Exercise requirements
Take every line from the first down to the line with "return rx, ry, rz" and set it down exactly, without the pictures.

Source data
+ + +
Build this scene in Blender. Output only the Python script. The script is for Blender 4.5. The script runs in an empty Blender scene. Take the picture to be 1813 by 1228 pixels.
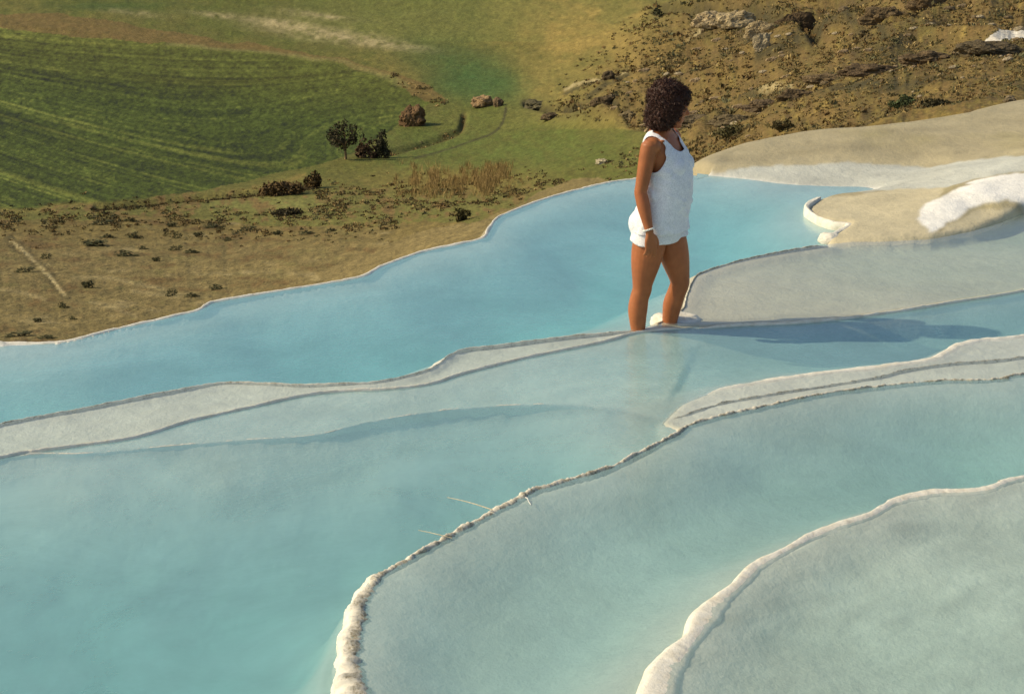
import bpy, bmesh, math, random
import numpy as np
from mathutils import Vector, Matrix
from mathutils.geometry import delaunay_2d_cdt

random.seed(7)
rng = np.random.default_rng(7)
SC = bpy.context.scene
COL = SC.collection

# ------------------------------------------------------------------ camera
W0, H0 = 1813.0, 1228.0
FPX = 2518.0
PITCH = math.radians(19.6)
CAMH = 2.46
CP, SP = math.cos(PITCH), math.sin(PITCH)

def ray(u, v):
    u = np.asarray(u, float); v = np.asarray(v, float)
    rx = u - W0 / 2
    up = H0 / 2 - v
    ry = FPX * CP + up * SP
    rz = -FPX * SP + up * CP
    return rx, ry, rz

def unproj(u, v, z=0.0):
    rx, ry, rz = ray(u, v)
    t = (np.asarray(z, float) - CAMH) / rz
    return np.stack([rx * t, ry * t, CAMH + rz * t], -1)

def unproj_d(u, v, d):
    rx, ry, rz = ray(u, v)
    t = d / np.hypot(rx, ry)
    return np.stack([rx * t, ry * t, CAMH + rz * t], -1)

def proj(p):
    p = np.asarray(p, float)
    x, y, z = p[..., 0], p[..., 1], p[..., 2] - CAMH
    dep = y * CP - z * SP
    up = y * SP + z * CP
    return W0 / 2 + FPX * x / dep, H0 / 2 - FPX * up / dep

# ------------------------------------------------------------------ noise
def _hash(i, j, k, seed):
    h = (i * 374761393 + j * 668265263 + k * 2147483647 + seed * 1274126177) & 0xFFFFFFFF
    h = ((h ^ (h >> 13)) * 1274126177) & 0xFFFFFFFF
    h = ((h ^ (h >> 16)) * 2246822519) & 0xFFFFFFFF
    h = h ^ (h >> 15)
    return (h & 0xFFFFFF).astype(np.float64) / 0xFFFFFF

def vnoise(p, seed=0):
    p = np.asarray(p, float)
    if p.shape[-1] == 2:
        p = np.concatenate([p, np.zeros(p.shape[:-1] + (1,)) + 0.5], -1)
    f = np.floor(p); t = p - f
    i = f.astype(np.int64)
    t = t * t * (3 - 2 * t)
    out = 0
    for a in (0, 1):
        for b in (0, 1):
            for c in (0, 1):
                w = (t[..., 0] if a else 1 - t[..., 0]) * (t[..., 1] if b else 1 - t[..., 1]) * (t[..., 2] if c else 1 - t[..., 2])
                out = out + w * _hash(i[..., 0] + a, i[..., 1] + b, i[..., 2] + c, seed)
    return out

def fbm(p, octv=4, seed=0, gain=0.5):
    p = np.asarray(p, float)
    s, a, tot = 0, 1.0, 0
    for o in range(octv):
        s = s + a * (vnoise(p * (2.03 ** o) + 17.3 * o, seed + o) * 2 - 1)
        tot += a; a *= gain
    return s / tot

def sstep(a, b, x):
    t = np.clip((np.asarray(x, float) - a) / (b - a), 0, 1)
    return t * t * (3 - 2 * t)

# ------------------------------------------------------------------ curve helpers
def catmull(pts, n=10):
    P = np.asarray(pts, float)
    A = np.concatenate([[2 * P[0] - P[1]], P, [2 * P[-1] - P[-2]]])
    out = []
    for k in range(1, len(A) - 2):
        p0, p1, p2, p3 = A[k - 1], A[k], A[k + 1], A[k + 2]
        for s in np.arange(n) / n:
            out.append(0.5 * (2 * p1 + (p2 - p0) * s + (2 * p0 - 5 * p1 + 4 * p2 - p3) * s * s + (3 * p1 - p0 - 3 * p2 + p3) * s ** 3))
    out.append(A[-2])
    return np.array(out)

def resample(P, step):
    d = np.concatenate([[0], np.cumsum(np.linalg.norm(np.diff(P[:, :2], axis=0), axis=1))])
    n = max(4, int(d[-1] / step))
    s = np.linspace(0, d[-1], n)
    return np.stack([np.interp(s, d, P[:, k]) for k in range(P.shape[1])], -1), s

def world_curve(px, z, n=8):
    """px: list of (u,v[,extra...]); returns array x,y,extra..."""
    c = catmull(px, n)
    w = unproj(c[:, 0], c[:, 1], z)[:, :2]
    return np.concatenate([w, c[:, 2:]], 1)

def offset_poly(P, o):
    """offset a 2D polyline to its left by o (scalar or array)"""
    T = np.gradient(P, axis=0)
    T /= np.linalg.norm(T, axis=1)[:, None] + 1e-9
    N = np.stack([-T[:, 1], T[:, 0]], -1)
    return P + N * (np.asarray(o)[..., None] if np.ndim(o) else o)

def inside(poly, x, y):
    poly = np.asarray(poly, float)
    res = np.zeros(x.shape, bool)
    x0, y0 = poly[:, 0], poly[:, 1]
    x1, y1 = np.roll(x0, -1), np.roll(y0, -1)
    for a, b, c, d in zip(x0, y0, x1, y1):
        if b == d: continue
        cond = ((b > y) != (d > y)) & (x < (c - a) * (y - b) / (d - b) + a)
        res ^= cond
    return res

def dist_line(line, x, y):
    line = np.asarray(line, float)
    best = np.full(x.shape, 1e9)
    for (a, b), (c, d) in zip(line[:-1, :2], line[1:, :2]):
        dx, dy = c - a, d - b
        L = dx * dx + dy * dy + 1e-12
        t = np.clip(((x - a) * dx + (y - b) * dy) / L, 0, 1)
        best = np.minimum(best, (x - a - t * dx) ** 2 + (y - b - t * dy) ** 2)
    return np.sqrt(best)

def rbf(ctrl, scale=1.0):
    C = np.asarray(ctrl, float)
    X, Y = C[:, :2] / scale, C[:, 2]
    D = np.linalg.norm(X[:, None] - X[None], axis=-1)
    m = Y.mean()
    wgt = np.linalg.solve(D + 1e-6 * np.eye(len(C)), Y - m)
    def f(x, y):
        s = np.zeros(np.shape(x)) + m
        for (a, b), w in zip(X, wgt):
            s = s + w * np.hypot(x / scale - a, y / scale - b)
        return np.clip(s, Y.min(), Y.max())
    return f

# ------------------------------------------------------------------ mesh helpers
def mesh_np(name, V, F, mat=None, parent=None, cols=None, smooth=True, attrs=None):
    V = np.asarray(V, np.float32); F = np.asarray(F, np.int32)
    me = bpy.data.meshes.new(name)
    n, k = F.shape
    me.vertices.add(len(V)); me.vertices.foreach_set('co', V.ravel())
    me.loops.add(n * k); me.loops.foreach_set('vertex_index', F.ravel())
    me.polygons.add(n)
    me.polygons.foreach_set('loop_start', np.arange(0, n * k, k, dtype=np.int32))
    me.polygons.foreach_set('loop_total', np.full(n, k, np.int32))
    me.update(calc_edges=True)
    me.polygons.foreach_set('use_smooth', np.full(n, smooth, bool))
    if cols is not None:
        c4 = np.concatenate([np.asarray(cols, np.float32), np.ones((len(V), 1), np.float32)], 1)
        a = me.color_attributes.new('Col', 'FLOAT_COLOR', 'POINT'); a.data.foreach_set('color', c4.ravel())
    for nm, arr in (attrs or {}).items():
        a = me.attributes.new(nm, 'FLOAT', 'POINT'); a.data.foreach_set('value', np.asarray(arr, np.float32))
    o = bpy.data.objects.new(name, me); COL.objects.link(o)
    if mat: me.materials.append(mat)
    if parent: o.parent = parent
    return o

def grid_faces(r, c, flip=False):
    i = np.arange(r * c).reshape(r, c)
    f = np.stack([i[:-1, :-1], i[:-1, 1:], i[1:, 1:], i[1:, :-1]], -1).reshape(-1, 4)
    return f[:, ::-1] if flip else f

def tag(o, label, cat, group=None, kind=None):
    if label: o['label'] = label
    if cat: o['category'] = cat
    if group: o['group'] = group
    if kind: o['kind'] = kind
    return o

# ------------------------------------------------------------------ material helpers
def new_mat(name):
    m = bpy.data.materials.new(name); m.use_nodes = True
    nt = m.node_tree; nt.nodes.clear()
    return m, nt

def N(nt, typ, **kw):
    n = nt.nodes.new(typ)
    for k, v in kw.items():
        if k in n.inputs.keys(): n.inputs[k].default_value = v
        else: setattr(n, k, v)
    return n

def noise_node(nt, scale, detail=4, rough=0.55, vec=None, dist=0.0):
    n = N(nt, 'ShaderNodeTexNoise', Scale=scale, Detail=detail, Roughness=rough, Distortion=dist)
    if vec is not None: nt.links.new(vec, n.inputs['Vector'])
    return n

def ramp(nt, fac, stops):
    r = N(nt, 'ShaderNodeValToRGB')
    el = r.color_ramp.elements
    while len(el) < len(stops): el.new(0.5)
    for e, (p, c) in zip(el, stops):
        e.position = p; e.color = (*c, 1) if len(c) == 3 else c
    nt.links.new(fac, r.inputs['Fac'])
    return r

def mixc(nt, fac, a, b, mode='MIX'):
    m = N(nt, 'ShaderNodeMix', data_type='RGBA', blend_type=mode)
    for s, v in ((m.inputs[0], fac), (m.inputs[6], a), (m.inputs[7], b)):
        if isinstance(v, bpy.types.NodeSocket): nt.links.new(v, s)
        elif isinstance(v, (int, float)): s.default_value = v
        else: s.default_value = (*v, 1)
    return m.outputs[2]

def finish(nt, shader, disp=None):
    out = N(nt, 'ShaderNodeOutputMaterial')
    nt.links.new(shader, out.inputs['Surface'])
    return out

def mat_attr(name, rough=0.85, noises=((30, 0.35),), bump=((40, 0.02),), spec=0.3, sheen=0):
    """vertex-colour albedo broken up by world-space noise, plus noise bump"""
    m, nt = new_mat(name)
    geo = N(nt, 'ShaderNodeNewGeometry')
    at = N(nt, 'ShaderNodeAttribute', attribute_name='Col')
    c = at.outputs['Color']
    for sc, amt in noises:
        n = noise_node(nt, sc, 5, 0.65, geo.outputs['Position'])
        r = ramp(nt, n.outputs['Fac'], [(0.25, (1 - amt,) * 3), (0.75, (1 + amt,) * 3)])
        c = mixc(nt, 1.0, c, r.outputs['Color'], 'MULTIPLY')
    b = N(nt, 'ShaderNodeBsdfPrincipled', Roughness=rough)
    b.inputs['Specular IOR Level'].default_value = spec
    if sheen: b.inputs['Sheen Weight'].default_value = sheen
    nt.links.new(c, b.inputs['Base Color'])
    prev = None
    for sc, d in bump:
        n = noise_node(nt, sc, 5, 0.6, geo.outputs['Position'])
        bp = N(nt, 'ShaderNodeBump', Strength=1.0, Distance=d)
        nt.links.new(n.outputs['Fac'], bp.inputs['Height'])
        if prev: nt.links.new(prev, bp.inputs['Normal'])
        prev = bp.outputs['Normal']
    if prev: nt.links.new(prev, b.inputs['Normal'])
    finish(nt, b.outputs[0])
    return m

# ================================================================== TERRACES
# levels of the water in each pool (metres, camera eye at CAMH)
ZA, ZB, ZG, ZH, ZC, ZD, ZE, ZF = 0.0, 0.060, 0.05, 0.060, 0.05, 0.095, 0.145, 0.066
EXT = 900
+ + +
Written answer
Build this scene in Blender. Output only the Python script. The script is for Blender 4.5. The script runs in an empty Blender scene. Take the picture to be 1813 by 1228 pixels.
import bpy, bmesh, math, random
import numpy as np
from mathutils import Vector, Matrix
from mathutils.geometry import delaunay_2d_cdt

random.seed(7)
rng = np.random.default_rng(7)
SC = bpy.context.scene
COL = SC.collection

# ------------------------------------------------------------------ camera
W0, H0 = 1813.0, 1228.0
FPX = 2518.0
PITCH = math.radians(19.6)
CAMH = 2.46
CP, SP = math.cos(PITCH), math.sin(PITCH)

def ray(u, v):
    u = np.asarray(u, float); v = np.asarray(v, float)
    rx = u - W0 / 2
    up = H0 / 2 - v
    ry = FPX * CP + up * SP
    rz = -FPX * SP + up * CP
    return rx, ry, rz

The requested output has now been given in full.